Cinquecento euro al mese, al massimo seicento: è questo lo stipendio del boia, il salario che i reclutatori italiani dell'Isis, i due terroristi arrestati l'altro ieri a Brescia, offrivano a chi fosse pronto ad arruolarsi nelle file dello stato islamico, pronti ad ammazzare nei modi più disparati infedeli, spie, traditori, criminali comuni, omosessuali e dissidenti in genere dalla legge del Profeta. Nelle intercettazioni realizzate dalla Digos a carico di Lassaad Briki, tunisino, e di Muhammad Waqas, pakistano, emergono in modo inequivocabile non solo le loro personali aspirazioni alla Jihad, ma anche il ruolo logistico svolto per individuare altri combattenti. É questo il segnale più allarmante secondo gli inquirenti, perché dimostra la connessione diretta di Briki e Wakas con la rete operativa dell'Isis. E d'altronde ieri mattina, quando il tunisino e il pakistano si trovano per la prima volta davanti al giudice che li ha arrestati, si guardano bene dal proclamarsi innocenti, vittime di un errore, di una frase mal tradotta. Rifiutano di rispondere al giudice. É un loro diritto, ma è una scelta netta. Nessun dialogo con lo Stato italiano, cui hanno dichiarato guerra e che si proponevano di colpire in ogni modo possibile.

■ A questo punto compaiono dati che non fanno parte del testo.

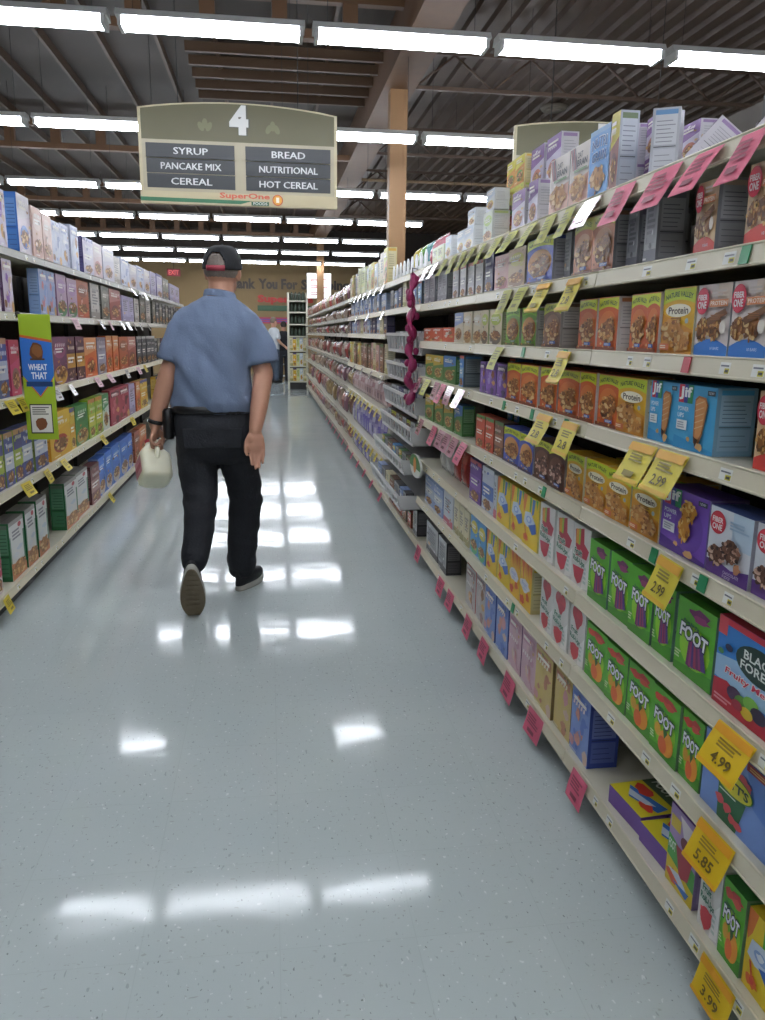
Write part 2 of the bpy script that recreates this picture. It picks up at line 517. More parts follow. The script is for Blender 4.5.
UNITS = []
FARRAIL = {i: ('948e7e', '868070')[i % 2] for i in range(8)}
def shelving_unit(side, y0, y1, zs, label, group, depth=0.42, base_depth=0.46, back_h=1.95, rail_cols=None, seed=0, skip=()):
    x0 = D if side > 0 else DL
    yc = (y0 + y1) / 2; ln = y1 - y0 - 0.004
    t = thing('shelving_unit', label, 'shelves', (x0, yc, 0), 0 if side > 0 else PI, group)
    l = ln / 2
    b = MB(); b.box(base_depth, base_depth + 0.02, -l, l, 0.0, back_h); b.build('back_panel', M_BACK, t)
    b = MB(); b.box(0.05, 0.08, -l, l, 0.0, zs[-1] - 0.036); b.build('kick_plate', M_DARK, t)
    for s in (-1, 1):
        b = MB(); b.box(base_depth - 0.03, base_depth, s * l - (0.03 if s > 0 else 0), s * l + (0 if s > 0 else 0.03), 0.0, back_h); b.build('upright', M_DARK, t)
    for i, z in enumerate(zs):
        dp = base_depth if i == len(zs) - 1 else depth
        sh = link('shelf', shelf_data(ln, dp), t, (0, 0, z))
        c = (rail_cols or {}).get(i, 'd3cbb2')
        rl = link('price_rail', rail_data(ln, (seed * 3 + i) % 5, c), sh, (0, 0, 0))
    UNITS.append(t)
    return t
BW = 1.25
for i in range(3):
    y0 = 0.82 + BW * i
    shelving_unit(1, y0, y0 + BW, RZ, 'cream eight-shelf unit of snack boxes on the right, %s from camera' % nth(i + 1), 'right-hand shelving units', seed=i)
shelving_unit(1, 4.57, 5.98, AZ, 'cream shelving unit on the right holding the white sloping trays', 'right-hand shelving units', seed=3)
shelving_unit(1, 5.98, 7.4, FZ, 'cream shelving unit on the right just beyond the white trays', 'right-hand shelving units', seed=4)
shelving_unit(1, 7.4, 8.85, FZ, 'cream shelving unit on the right, second beyond the white trays', 'right-hand shelving units', seed=5)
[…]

Il ruolo di reclutatori dei due arrestati emerge in occasione dei contatti con tale Tavnveed (o Tanwid, a seconda delle grafie), che i due avevano individuato per farlo diventare «soldato di Allah». «Io gli ho detto, non ti preoccupare Tanwir, ti mando in Siria (...) io gli ho detto che loro ti danno la casa, 500/600 dollari al mese all'inizio». Tra i benefit dei combattenti, oltre alla casa e allo stipendio, anche «ti danno una ragazza per sposare». É questo passaggio che spinge il giudice Elisabetta Mayer, nell'ordine di custodia in carcere per terrorismo internazionale a carico dei due, che Briki e Wakas «risultano avere svolto concreta attività di proselitismo».

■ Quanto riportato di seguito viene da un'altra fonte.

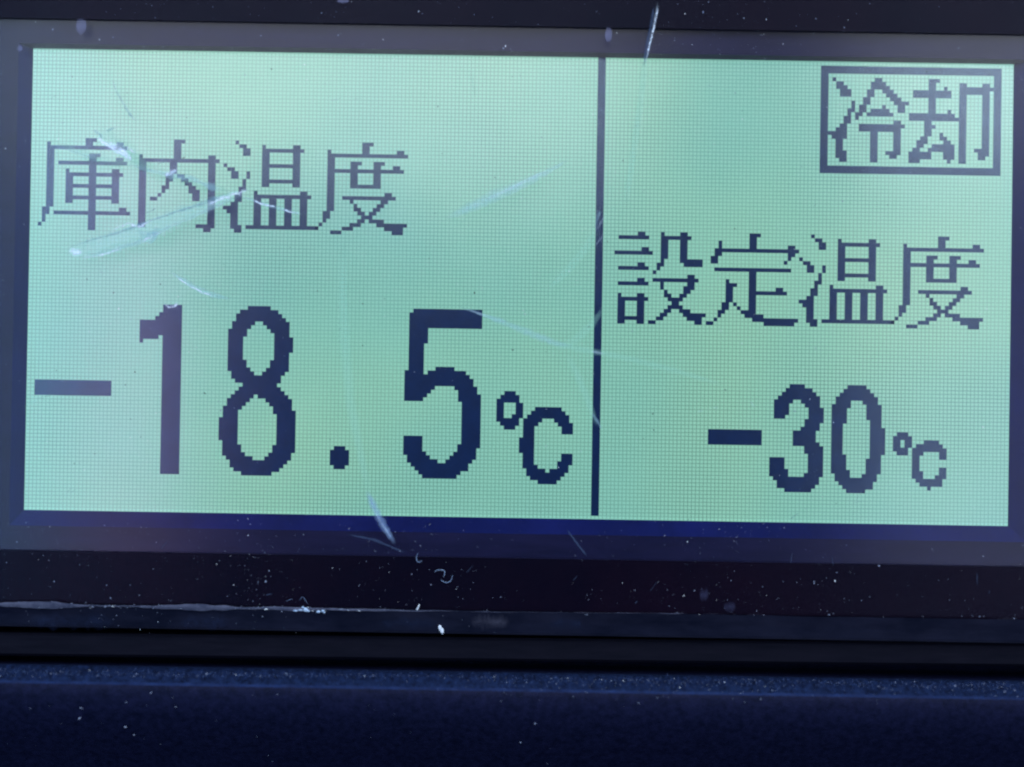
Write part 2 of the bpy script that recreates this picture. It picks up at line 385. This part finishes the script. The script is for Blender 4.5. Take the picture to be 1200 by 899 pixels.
# the wide gouge under the first characters
scratch([(76,296,6),(92,294,18),(120,288,24),(150,279,27),(180,268,25),(215,252,21),(250,238,15),(282,226,6)], m_gouge, 1, .3)
scratch([(78,291,2),(108,281,3),(138,273,3.5),(160,265,5),(176,259,2.5),(205,249,3),(235,240,4),(268,228,5),(286,223,2)], m_dark, 2, .5, h=H2)
scratch([(86,303,3),(126,295,4),(160,285,5),(186,272,4),(214,259,3),(244,246,4),(268,235,5),(288,227,2)], m_mid, 3, .5, h=H2)
scratch([(160,268,4),(170,277,10),(186,270,9),(176,284,6),(168,280,4)], m_mid, 4, .5, h=H3)
scratch([(242,240,4),(262,232,7),(280,226,6),(292,221,2)], m_bright, 5, .6, h=H3)
scratch([(80,293,6),(88,295,13),(97,296,6)], m_bright, 6, .3, h=H3)
# chips over the first character
scratch([(112,160,3),(120,166,7),(130,171,9),(140,176,12),(147,182,9),(156,188,4)], m_bright, 7, .5)
scratch([(120,168,3),(128,171,4),(136,176,6),(144,181,6),(150,184,2)], m_bright, 8, .6, h=H2)
scratch([(110,152,3),(115,156,5),(120,162,3)], m_dark, 9, .4, h=H3)
scratch([(124,154,3),(131,151,3),(136,150,2)], m_dark, 10, .4, h=H3)
scratch([(137,166,3),(142,170,4),(150,176,3)], m_mid, 11, .5, h=H3)
scratch([(116,152,10),(140,168,20),(160,186,18),(176,196,8)], m_veil, 12, .3)
scratch([(62,166,4),(84,174,8),(108,184,12),(138,190,14),(160,191,8)], m_veil, 13, .3)
scratch([(60,170,2),(84,177,3),(104,184,3),(120,187,2)], m_mid, 14, .4, h=H2)
scratch([(128,166,2),(134,170,4),(139,169,2)], m_bright, 60, .7, h=H3, step=1.2)
scratch([(138,176,3),(145,177,6),(151,183,5),(154,190,2)], m_bright, 61, .8, h=H3, step=1.2)
scratch([(148,172,2),(156,178,3),(160,180,1.5)], m_bright, 62, .8, h=H3, step=1.2)
scratch([(130,270,1.5),(150,262,2.5),(164,266,4),(178,258,2)], m_bright, 63, .9, h=H3, step=1.5)
scratch([(166,284,2),(178,276,4),(190,272,2)], m_bright, 64, .9, h=H3, step=1.5)
scratch([(96,303,1.5),(118,299,2.5),(142,292,1.5)], m_bright, 65, .9, h=H3, step=1.5)
scratch([(210,246,1.5),(226,242,2.5),(244,234,3),(262,228,1.5)], m_dark, 66, .8, h=H3, step=1.5)
# the line running on to the right
scratch([(142,188,5),(165,196,9),(190,203,10),(215,209,13),(236,215,10),(256,221,9),(276,228,4)], m_veil, 15, .3)
scratch([(148,191,2),(166,198,3),(186,202,4),(202,206,9),(222,209,8),(238,215,5),(250,220,9),(262,224,3)], m_mid, 16, .5, h=H2)
scratch([(193,206,3),(200,203,7),(208,199,3)], m_bright, 17, .5, h=H3)
scratch([(240,221,3),(247,219,9),(254,222,4)], m_mid, 18, .5, h=H3)
scratch([(280,229,2),(300,236,4),(318,242,5),(340,248,4),(358,252,2)], m_mid, 19, .6)
scratch([(296,234,2),(306,239,3),(316,241,3),(324,243,1.5)], m_bright, 20, .5, h=H2)
scratch([(332,245,2),(341,249,3),(350,250,1.5)], m_bright, 21, .5, h=H2)
scratch([(170,250,1.5),(180,246,2),(182,244,1.5)], m_dark, 22, .3)
scratch([(184,193,1.5),(192,189,3),(197,185,1.5)], m_mid, 23, .4)
# marks by the digits
scratch([(198,317,3),(214,328,6),(232,339,8),(250,346,8),(272,351,3)], m_mid, 24, .25)
scratch([(206,324,1.5),(222,335,2.5),(238,343,3),(252,348,2)], m_bright, 25, .4, h=H2)
scratch([(192,355,2),(198,360,4),(204,360,4),(209,354,2)], m_bright, 26, .5)
scratch([(520,257,5),(545,246,12),(580,230,16),(612,216,13),(640,202,8),(668,187,3)], m_mid, 27, .15)
scratch([(566,235,2),(586,226,3),(606,217,4),(624,208,3),(640,201,2)], m_line, 28, .6, h=H2)
scratch([(536,359,2),(560,367,4),(585,376,8),(615,388,9),(650,402,9),(672,407,5)], m_mid, 29, .2)
scratch([(548,362,1.2),(560,367,2),(572,371,1.2)], m_line, 30, .4, h=H2)
scratch([(640,402,10),(690,411,8),(740,421,8),(790,434,8),(850,452,4)], m_veil, 31, .2)
scratch([(692,411,2),(700,413,4),(708,415,2)], m_line, 32, .3, h=H2)
scratch([(708,360,4),(696,377,9),(676,398,12),(650,410,8)], m_veil, 33, .2)
scratch([(664,415,8),(676,438,10),(688,468,9),(700,500,5)], m_veil, 34, .2)
scratch([(694,484,2),(699,492,4),(705,503,2)], m_mid, 35, .3, h=H2)
scratch([(704,246,2),(700,256,4),(697,268,2)], m_mid, 36, .3)
scratch([(709,252,1.2),(703,263,2),(697,272,1.2)], m_line, 37, .3, h=H2)
scratch([(708,275,1.2),(703,281,2),(697,288,1.2)], m_line, 38, .3, h=H2)
scratch([(700,270,10),(682,298,11),(662,320,10),(642,340,6)], m_veil, 39, .2)
# the long upright scuff that ends over the lower bevel
scratch([(403,282,8),(402,340,11),(404,400,15),(410,470,14),(422,530,11),(434,588,9)], m_veil, 40, .15)
scratch([(430,575,6),(438,594,10),(448,613,11),(463,638,5)], m_blue, 41, .2)
scratch([(437,596,2),(446,612,3),(458,630,2)], m_line, 42, .6, h=H2)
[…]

L'inchiesta del pool antiterrorismo milanese, guidato dal procuratore aggiunto Maurizio Romanelli, ha fatto insomma un passo in più rispetto all'ultima retata sul fronte della violenza islamica, gli arresti di due settimane fa dell'intera famiglia Sergio, i parenti della ragazza di Inzago andata a combattere sotto il nome di «Fatima». I Sergio sono finiti in galera per le loro manifestazioni di entusiasmo per la guerra santa: esplcite, inquietanti, ma solo parole. Invece i due arrestati di mercoledì sono terroristi in servizio. Quando Briki dice «ho sempre la testa lì, quel che conta è uccidere», o quando manifesta la sua ammirazione per Seiffedine Rezgui, l'autore della strage di Hammamet, che definisce «il campione» non si limita a dare aria ai denti, di essere uno dei tanti paria dell'immigrazione di massa che sognano il riscatto nella guerra santa, ma per gli inquirenti dimostra di fare parte a pieno titolo della struttura operativa. E il fatto che lui e Wakas progettassero un'operazione militarmente impegnativa come l'attacco alla base aerea di Ghedi, colpevole di ospitare i Tornado impegnati nei raid contro l'Isis, è la prova che non si tratta di cani sciolti, o di cellule individuali. Colpire i luoghi pubblici, come le chiese o i mezzi pubblici, è un obiettivo alla portata di qualunque fanatico, attrezzato con le bombe artigianali che la propaganda via web insegna con dovizia di particolari a realizzare. Ma colpire una struttura militare come la base di Ghedi è un altro paio di maniche.
Ed è proprio la pericolosità dei due arrestati che spiega i ritmi serrati che l'indagine ha avuto fin dai primi spunti offerti dalla Polizia postale, che ha inviduato i due monitorando i siti della propaganda jihadista in Italia: e che adesso sta spingendo gli inquirenti ad analizzare con urgenza il materiale informatico sequestrato nelle ambitazioni dei due arrestati.
Computer e schede di memoria vengono perlustrati alla ricerca di ulteriori riscontri ai collegamenti con l'ala dura della propaganda jihadista già emersi grazie alle intercettazioni sui social network realizzate durante le indagini. Briki e Wakas sanno perfettamente cosa c'è in quei computer. Anche per questo, forse, ieri hanno preferito non rispondere al giudice.